In some ways, I think of C the same way I think of PVA glue (wood glue, plain "white" or "yellow" glue, available in just about every store).
It is cheap and simple.  Because of that, some think it is "poor".  Yet, for the task of gluing long-grain wood to long-grain wood (one of the most common cases, and problematic with many other glues in the long term), it is just about the best thing there is.  Not only can you easily make the seams invisible (just clamp them tight, but not so tight you squeeze all the glue out of the seam), but the joint is stronger than the surrounding wood.  And it won't fail due to wood movement, like epoxies and cyanoacrylates might, because the joint is slightly flexible.  And while PVA glue is over a hundred years old invention, we do have improved on it with various slight changes and additives, that make "variants" for example waterproof after curing.

Similarly, I think C has its use cases, and cannot be realistically replaced with something completely different.  We could make it better, though; a lot of the hardware we use C on has features that really didn't exist four decades ago.  Whether that should be a change to the language itself, or a "sibling language" (similar to Python 2 versus Python 3 being mostly the same but slightly different), I do not know.  In all cases, it would need to be as simple and with as few abstractions as C has now, because that is its niche.
Wolfgang:
... just an academic question:

If you are allowed to use just *one* language in a large, real world problem ranging from GUI to math to drivers and control, data storage, multiplatform ...

what language would *you* choose ?
chriva:
C++...
bd139:

--- Quote from: Wolfgang on May 17, 2020, 04:08:43 pm ---... just an academic question:

If you are allowed to use just *one* language in a large, real world problem ranging from GUI to math to drivers and control, data storage, multiplatform ...

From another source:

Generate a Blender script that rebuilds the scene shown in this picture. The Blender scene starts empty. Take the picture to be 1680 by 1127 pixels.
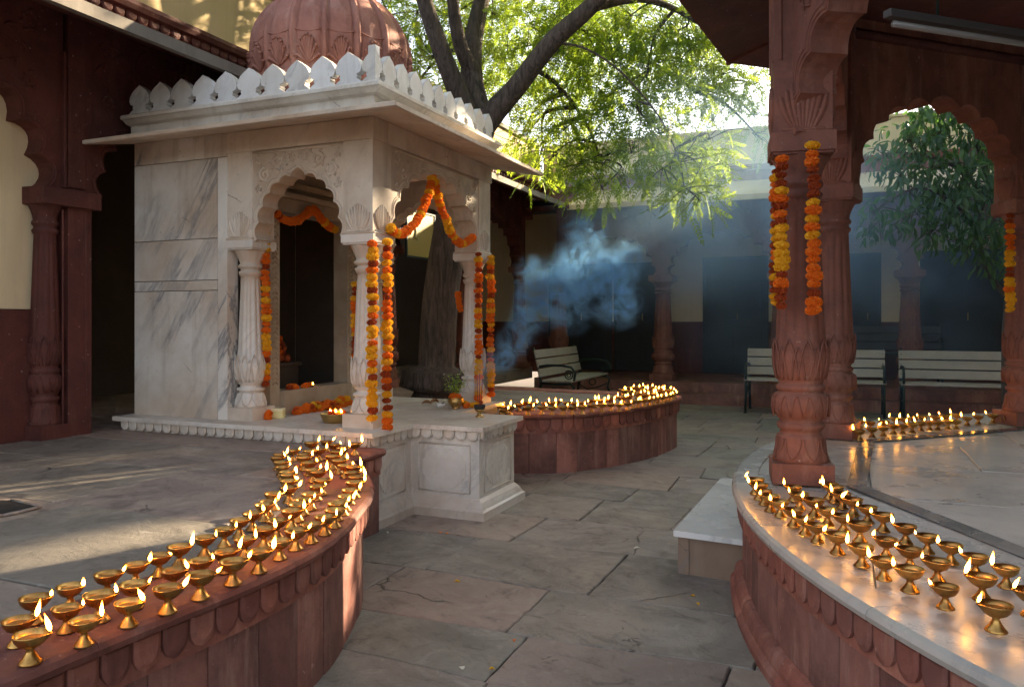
import bpy, bmesh, math, random
import numpy as np
from mathutils import Vector, Matrix
from mathutils.geometry import tessellate_polygon
PI = math.pi; R = math.radians
random.seed(7); rng = np.random.default_rng(7)
scene = bpy.context.scene
C = scene.collection

# ------------------------------------------------------------------ camera, sky, sun, exposure
YAW = R(23); CAMH = 1.25; FPX = 1283.0; CX, HY = 840.0, 525.0
cam = bpy.data.cameras.new('camera'); camo = bpy.data.objects.new('camera', cam); C.objects.link(camo)
cam.sensor_width = 36; cam.lens = FPX/1680*36; cam.shift_y = -(563.5-HY)/1680
cam.clip_start = 0.05; cam.clip_end = 500
camo.location = (0, 0, CAMH); camo.rotation_euler = (R(90), 0, YAW)
scene.camera = camo
SUN_EL, SUN_AZ = R(20.5), R(28)          # azimuth from +Y towards +X
w = bpy.data.worlds.new('World'); scene.world = w; w.use_nodes = True
nt = w.node_tree
sky = nt.nodes.new('ShaderNodeTexSky'); sky.sky_type = 'NISHITA'; sky.sun_disc = False
sky.sun_elevation = SUN_EL; sky.sun_rotation = SUN_AZ
sky.air_density = 1.0; sky.dust_density = 3.0; sky.ozone_density = 1.0
hs = nt.nodes.new('ShaderNodeHueSaturation'); hs.inputs['Saturation'].default_value = .5
nt.links.new(sky.outputs[0], hs.inputs['Color']); nt.links.new(hs.outputs[0], nt.nodes['Background'].inputs[0])
nt.nodes['Background'].inputs[1].default_value = 0.105
sl = bpy.data.lights.new('sun', 'SUN'); so = bpy.data.objects.new('sun', sl); C.objects.link(so)
sl.energy = 5.0; sl.angle = R(0.53); sl.color = (1.0, 0.78, 0.52)
SDIR = Vector((math.sin(SUN_AZ)*math.cos(SUN_EL), math.cos(SUN_AZ)*math.cos(SUN_EL), math.sin(SUN_EL)))
so.rotation_euler = (-SDIR).to_track_quat('-Z', 'Y').to_euler(); so.location = (6, 8, 12)
scene.view_settings.view_transform = 'Standard'; scene.view_settings.look = 'None'
scene.view_settings.exposure = 2.3; scene.view_settings.gamma = 1
scene.cycles.use_denoising = True; scene.cycles.use_adaptive_sampling = True; scene.cycles.adaptive_threshold = 0.025
scene.cycles.max_bounces = 8; scene.cycles.volume_bounces = 1
scene.cycles.sample_clamp_indirect = 6

# ------------------------------------------------------------------ helpers
def P(px, py, z):
    d = (CAMH-z)*FPX/(py-HY); return Dp(px, d)
def Dp(px, d):
    x = (px-CX)/FPX*d
    return (x*math.cos(YAW)-d*math.sin(YAW), x*math.sin(YAW)+d*math.cos(YAW))
def D3(px, py, d):
    x, y = Dp(px, d); return Vector((x, y, CAMH-(py-HY)/FPX*d))

class MB:
    def __init__(s): s.v = []; s.f = []; s.sm = []
    def add(s, vs, fs, smooth=False):
        b = len(s.v); s.v += [tuple(v) for v in vs]
        s.f += [tuple(i+b for i in f) for f in fs]; s.sm += [smooth]*len(fs)
    def box(s, x0, x1, y0, y1, z0, z1):
        s.add([(x0,y0,z0),(x1,y0,z0),(x1,y1,z0),(x0,y1,z0),(x0,y0,z1),(x1,y0,z1),(x1,y1,z1),(x0,y1,z1)],
              [(0,3,2,1),(4,5,6,7),(0,1,5,4),(1,2,6,5),(2,3,7,6),(3,0,4,7)])
    def obox(s, c, u, v, n, a, b, t):      # oriented box: half sizes a,b along u,v; thickness 0..t along n
        c, u, v, n = map(Vector, (c, u, v, n))
        vs = [c+u*i*a+v*j*b+n*k*t for k in (0,1) for j in (-1,1) for i in (-1,1)]
        s.add(vs, [(0,2,3,1),(4,5,7,6),(0,1,5,4),(1,3,7,5),(3,2,6,7),(2,0,4,6)])
    def prism(s, poly, fn, t0, t1, smooth=False, caps=(True,True)):   # poly of (a,b); fn(a,b,t)->xyz
        n = len(poly)
        tri = tessellate_polygon([[Vector((a, b, 0)) for a, b in poly]])
        if caps[0]: s.add([fn(a,b,t0) for a,b in poly], tri)
        if caps[1]: s.add([fn(a,b,t1) for a,b in poly], tri)
        vs = []; 
        for a, b in poly: vs += [fn(a,b,t0), fn(a,b,t1)]
        s.add(vs, [(2*i, 2*i+1, (2*i+3)%(2*n), (2*i+2)%(2*n)) for i in range(n)], smooth)
    def lathe(s, prof, cx=0, cy=0, seg=32, smooth=True, mod=None, cap=True, z0=0):
        vs = []
        for k, (r, z) in enumerate(prof):
            for i in range(seg):
                th = 2*PI*i/seg
                rr = r*(mod(th, k, z) if mod else 1)
                vs.append((cx+rr*math.cos(th), cy+rr*math.sin(th), z0+z))
        fs = [(k*seg+i, k*seg+(i+1)%seg, (k+1)*seg+(i+1)%seg, (k+1)*seg+i) for k in range(len(prof)-1) for i in range(seg)]
        if cap:
            fs.append(tuple(range(seg))[::-1]); fs.append(tuple((len(prof)-1)*seg+i for i in range(seg)))
        s.add(vs, fs, smooth)
    def tube(s, path, rad, seg=6, smooth=True, flat=1.0, cap=True):
        path = [Vector(p) for p in path]; n = len(path)
        if n < 2: return
        if not hasattr(rad, '__len__'): rad = [rad]*n
        vs = []; up = Vector((0,0,1)); prev = None
        for i, p in enumerate(path):
            t = (path[min(i+1,n-1)]-path[max(i-1,0)])
            if t.length < 1e-9: t = Vector((0,0,1))
            t.normalize()
            if prev is None:
                a = t.cross(up)
                if a.length < .1: a = t.cross(Vector((1,0,0)))
            else: a = prev - t*prev.dot(t)
            a.normalize(); prev = a; b = t.cross(a)
            for k in range(seg):
                th = 2*PI*k/seg
                vs.append(p+a*math.cos(th)*rad[i]+b*math.sin(th)*rad[i]*flat)
        fs = [(i*seg+k, i*seg+(k+1)%seg, (i+1)*seg+(k+1)%seg, (i+1)*seg+k) for i in range(n-1) for k in range(seg)]
        if cap: fs += [tuple(range(seg))[::-1], tuple((n-1)*seg+k for k in range(seg))]
        s.add(vs, fs, smooth)
    def sweep(s, path, prof, side=1, closed=False, smooth=False, closeprof=True):
        # path: xy list ; prof: (offset outward, z); side=+1 -> outward is right of travel
        n = len(path); vs = []; m = len(prof)
        for i in range(n):
            p = Vector(path[i])
            a = Vector(path[(i-1)%n]) if (closed or i>0) else None
            b = Vector(path[(i+1)%n]) if (closed or i<n-1) else None
            d1 = (p-a).normalized() if a is not None else None
            d2 = (b-p).normalized() if b is not None else None
            if d1 is None: d1 = d2
            if d2 is None: d2 = d1
            n1 = Vector((d1.y,-d1.x))*side; n2 = Vector((d2.y,-d2.x))*side
            nn = (n1+n2); nn.normalize(); k = 1/max(.35, nn.dot(n1))
            for o, z in prof: vs.append((p.x+nn.x*o*k, p.y+nn.y*o*k, z))
        fs = []
        for i in range(n if closed else n-1):
            j = (i+1)%n
            for q in range(m if closeprof else m-1):
                r = (q+1)%m
                fs.append((i*m+q, j*m+q, j*m+r, i*m+r))
        s.add(vs, fs, smooth)
        if not closed and closeprof:
            s.add([vs[q] for q in range(m)], [tuple(range(m))]); s.add([vs[(n-1)*m+q] for q in range(m)], [tuple(range(m))])
    def mesh(s, name):
        me = bpy.data.meshes.new(name); me.from_pydata(s.v, [], s.f)
        me.polygons.foreach_set('use_smooth', s.sm); me.update()
        bm = bmesh.new(); bm.from_mesh(me); bmesh.ops.recalc_face_normals(bm, faces=bm.faces); bm.to_mesh(me); bm.free()
        return me
    def build(s, name, mat, parent=None, bevel=0, loc=None):
        me = s.mesh(name)
        if mat: me.materials.append(mat)
        return link(name, me, parent, bevel, loc)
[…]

what language would *you* choose ?

--- End quote ---

Steel Bank Common Lisp

Edit: fucking iOS autocomplete got me
paulca:

--- Quote from: Wolfgang on May 17, 2020, 04:08:43 pm ---... just an academic question:

If you are allowed to use just *one* language in a large, real world problem ranging from GUI to math to drivers and control, data storage, multiplatform ...

what language would *you* choose ?

--- End quote ---

I'd leave.

But.  If it came to that, it would have to be C or C++.